Our Spring 2025 Book Club Selection: Earth Emotions; New Words for New Worlds
I would love to introduce you to a book that truly shifted something in me. It gave me a whole portal of words that described both the negative eco-grief that I was carrying and also gave name to the new life-affirming relational culture many of us are nourishing and leading towards—a vernacular for our radical imagination.
It is more important than ever that we continue to lean in and feel the full spectrum of emotions in this current moment, however uncomfortable they may be. That's why it's also helpful to have new vocabulary to speak to these very specific emotions felt in the shadow of empire. Otherwise, we risk apathy that leads to moral injury.
Albrecht's book Earth Emotions opens a doorway to the many new words needed to describe the full range of our emotional responses to the world's emergent state.
We need this creation of a lexicon of positive and negative emotions to extract ourselves from environmental desolation and reignite our millennia-old biophilia love of life for our home planet. He proposes a dramatic change from the current human-dominated Anthropocene era to one that will be founded, materially, ethically, politically, and spiritually, on the revolution in thinking that is delivered by contemporary symbiotic science and Indigenous wisdom. Albrecht names this period the Symbiocene.
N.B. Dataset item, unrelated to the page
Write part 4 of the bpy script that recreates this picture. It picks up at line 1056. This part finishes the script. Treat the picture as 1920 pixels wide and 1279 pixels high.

"The battle between the forces of destruction and the forces of creation will be won by Generation Symbiocene, and Earth Emotions presents an ethical and emotional odyssey for that victory. In order to get out of the Anthropocene, humans will need generational change. I will make the case that Generation Symbiocene (Gen S) will arise from within the ranks of all of the post-boomer generations (Gens) as the need for a new human identity, built on common Symbiocene principles, politics, and ethics, becomes clear."
Here is how our Book Club will work:
Our Interactive Book Club is for paid subscribers of Re-Seeding Imaginations.
April:
We will gather our books and begin to read.
Rowen will start a message thread so that we can begin to gather questions, curiosities, and talking points for our live book club discussion.
May:
We will host one live 90-minute Book Club discussion circle virtually via Zoom, which will be recorded for replay. I facilitate using an interactive virtual approach that works for introverts, extroverts, and anyone in between. This will be a safe and brave space for all who want to join us.
We will create a voting poll for the live session so we can get as many as can make it to the live discussion circle.
June:
We will host a second live 90-minute Book Club discussion circle, virtually via Zoom. This will be recorded for replay.
We will vote on the following selection for our Summer 2025 Book Club selection.
I’ve been dreaming of hosting a book club around this book for the last year, and now we get to circle up together. Thank you all for your generous support of “Re-Seeding Imagination” so that we could catalyze these gatherings.
I genuinely look forward to exploring the realms of these new words, seeding new worlds, and using them to hold and name our collective grief so that we can continue to metabolize and compost it into renewed life. What inspirations or curiosities do you have about this book? Feel free to name them in the comments below.
Serendipitous news from the rhizomatic underground: I just had a friend connect me directly with the author Glenn Albrecht, and he extended an offer to be woven into the book club discussion somehow. I will sort out the details with him, but I am thrilled to hear from him. He is working on a second book that moves more deeply into a few themes from this book as well.I will keep you all posted!
I have a letter to the publisher to see if we can get a discount code for book purchases. I will keep you all updated!